Agonizza anche la popolana, che ha avuto le gambe amputate
e il volto ferito dalla formidabile esplosione. L'uomo che fra
tutti si è salvato, uno dei soldati tedeschi, si accosta alla
moribonda: ella gli sorride con una smorfia e riesce a dire
penosamente: «Sapevo che qui esisteva un campo di mine...
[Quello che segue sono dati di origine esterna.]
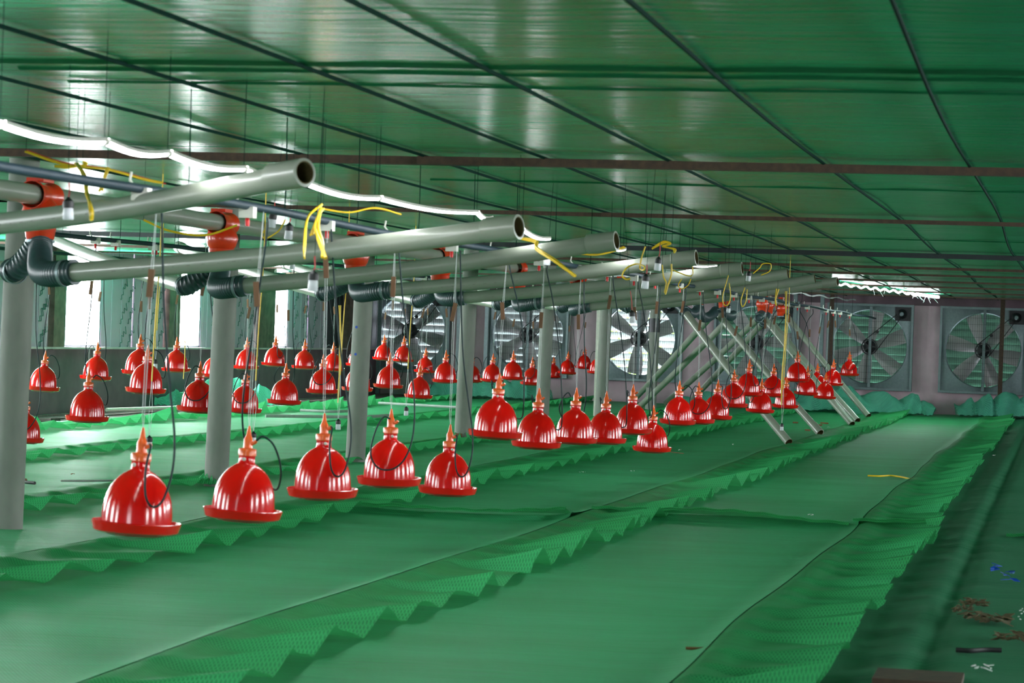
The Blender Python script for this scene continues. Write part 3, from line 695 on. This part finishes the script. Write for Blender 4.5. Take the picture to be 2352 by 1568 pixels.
for i, (x, y, w_) in enumerate(B):
    z = 1920/w_; p = at(x, y, z); row = 'A' if i < 5 or i >= 37 else ('B' if p[0] > -8.2 else 'C')
    if row == 'A': p = onX(x, y, -3.2)
    elif row == 'B' and abs(p[0]+6.9) < .4: p = onX(x, y, -6.9)
    elif row == 'C' and abs(p[0]+9.3) < .35: p = onX(x, y, -9.3)
    if i == 53: p = at(x, y, 38.5)
    drk.append([i, p, row])
RN = {'A': 'nearest', 'B': 'middle', 'C': 'window-side'}
look = {0: 'largest, its dark hose looping down over the right of the bell', 1: 'its hose arching out to the right', 2: 'a narrow hose loop over its right side', 3: 'a round hose loop in front of it', 4: 'just right of the one with a round loop'}
fit = {'A': [], 'B': [], 'C': []}
for row in 'ABC':
    L = sorted([d_ for d_ in drk if d_[2] == row], key=lambda d_: d_[1][1])
    for n_, (i, p, _) in enumerate(L):
        if i in look: lab = 'red bell drinker, %s in the nearest row, %s' % (ORD[n_], look[i])
        else: lab = 'red bell drinker, %s from the camera in the %s row' % (ORD[n_], RN[row])
        o = tag(empty('bell_drinker', p), ' '.join(lab.split()[:16]), 'drinker', {'A': 'red bell drinkers in the nearest row', 'B': 'red bell drinkers in the middle row', 'C': 'red bell drinkers in the window-side row'}[row])
        rng = random.Random(i*7+1)
        o.rotation_euler = (rng.uniform(-.02, .02), rng.uniform(0, .045), 0)
        link('trough', tr, o); dd = link('bell_dome', dm, o); link('valve_cap', nk, o)
        na = rng.uniform(-1.0, 1.0) if i not in (0, 1, 3) else {0: -.35, 1: .0, 3: .5}[i]
        link('white_nut', nut, dd, (.033*math.sin(na), -.033*math.cos(na), .25), (0, 0, na))
        top = (1.63 if row == 'A' else 1.77)-p[2]
        v_ = vmap.get(i, rng.choice('ABDECB')); sx = rng.choice((1, 1, -1)) if i not in vmap else 1
        pts = [(a*sx, b_, c_) for a, b_, c_ in HOSE[v_]]
        pts = [q_ for q_ in pts if q_[2] < top-.12]+[(.01, 0, top-.06), (.006, 0, top)]
        obj('supply_hose', MB().tube(spline(pts, 7), .0042, 7), M_teal_hose, o)
        cm = MB(); tz = (1.36+rng.uniform(-.08, .12))-p[2]
        for s_ in (-1, 1): cm.tube([(0, 0, .375), (s_*.004-.004, 0, .42), (s_*.005-.012, 0, tz), (-.012, 0, top+.02)], .0012, 5)
        obj('hanging_cord', cm, M_cord, o)
        link('wood_toggle', tg, o, (-.012, -.006, tz), (0, rng.uniform(-.15, .2), 0))
        fit[row].append(p)

# water pipes above each row
for row, X_, hgt, lab in (('A', -3.22, 1.665, 'dark blue-grey water pipe above the nearest row of drinkers'), ('B', -6.88, 1.78, 'dark water pipe above the middle row of drinkers'), ('C', -9.28, 1.80, 'dark water pipe above the window-side row of drinkers')):
    e = tag(empty('water_pipe', (X_, 4, hgt)), lab, 'pipe', 'water pipes above the drinkers')
    obj('pipe_run', MB().tube([(0, y, .008*math.sin(y*1.3)) for y in np.linspace(0, 42, 60)], .017, 14), M_waterp, e)
    fm = MB(); fm.box((0, 0, -.02), (.06, .05, .045)); fm.tube([(-.02, 0, .0), (-.045, 0, .03), (-.04, 0, .06)], .005, 6); fm = fm.mesh('saddle_fitting', M_white, False)
    rm = MB().lathe([(0, -.075), (.009, -.075), (.009, -.045), (.006, -.04), (0, -.04)], 10).mesh('red_tap', M_redtip)
    hm = MB().tube([(0, 0, .01), (.003, 0, .1), (0, 0, CH-hgt)], .0022, 4).mesh('hanger_wire', M_wire)
    for p in fit[row]:
        f_ = link('saddle_fitting', fm, e, (.0, p[1]-4, 0)); link('red_tap', rm, f_)
        link('hanger_wire', hm, e, (0, p[1]-3.5, 0))

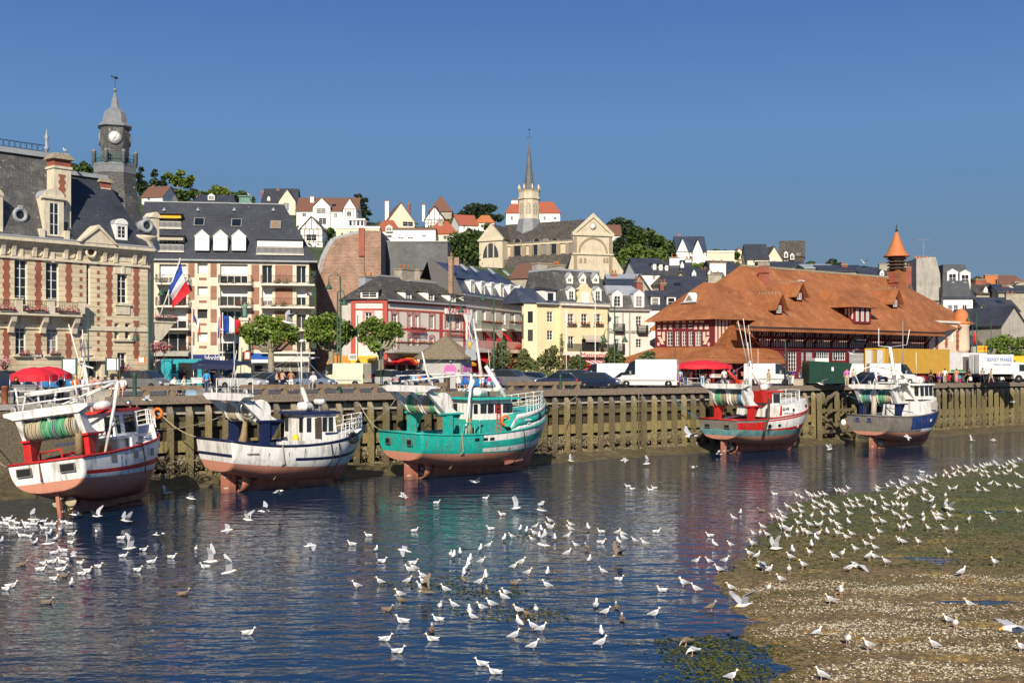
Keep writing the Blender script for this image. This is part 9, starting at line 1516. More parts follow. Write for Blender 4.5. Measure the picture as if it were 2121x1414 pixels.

perché vi aveva lavorato mio fratello... vi ho condotto gli
Inglesi perché sono stata violentata da due Australiani... in
una casa colonica dove ci eravamo rifugiati... ho seguito questa
pattuglia... volevo vendicarmi ... non sapevo come ... la
sorte mi ha favorito ... ». L'eroina sta dissanguandosi;
il suo volto diventa cadaverico. Il soldato tedesco non può far
nulla per lei se non raccoglierne l'ultima parola: «Ho vendicato
il mio onore». Il soldato tedesco si china sulla morente e
la bacia in fronte. Quando risolleva il capo la giovane
eroina è spirata. Questo ci ha raccontato il soldato
tedesco dopo aver raggiunto i propri camerati all'altra estremità
della città morta. Il soldato, che dopo un anno di soggiorno in
Italia si esprime abbastanza bene nella nostra lingua,
così ha commentato il suo racconto: «La ragazza non aveva
indosso alcuna carta o qualsiasi documento di riconoscimento.
Non ho potuto quindi sapere il suo nome». E si è rammaricato, il
soldato tedesco, di non averglielo chiesto prima che ella
spirasse. Il nome dell'eroina rimarrà sconosciuto forse
per sempre, e così la storia di questa guerra ricorderà il
leggendario episodio come quello della eroina riminese.
Dell'anonima ma fulgida eroina riminese.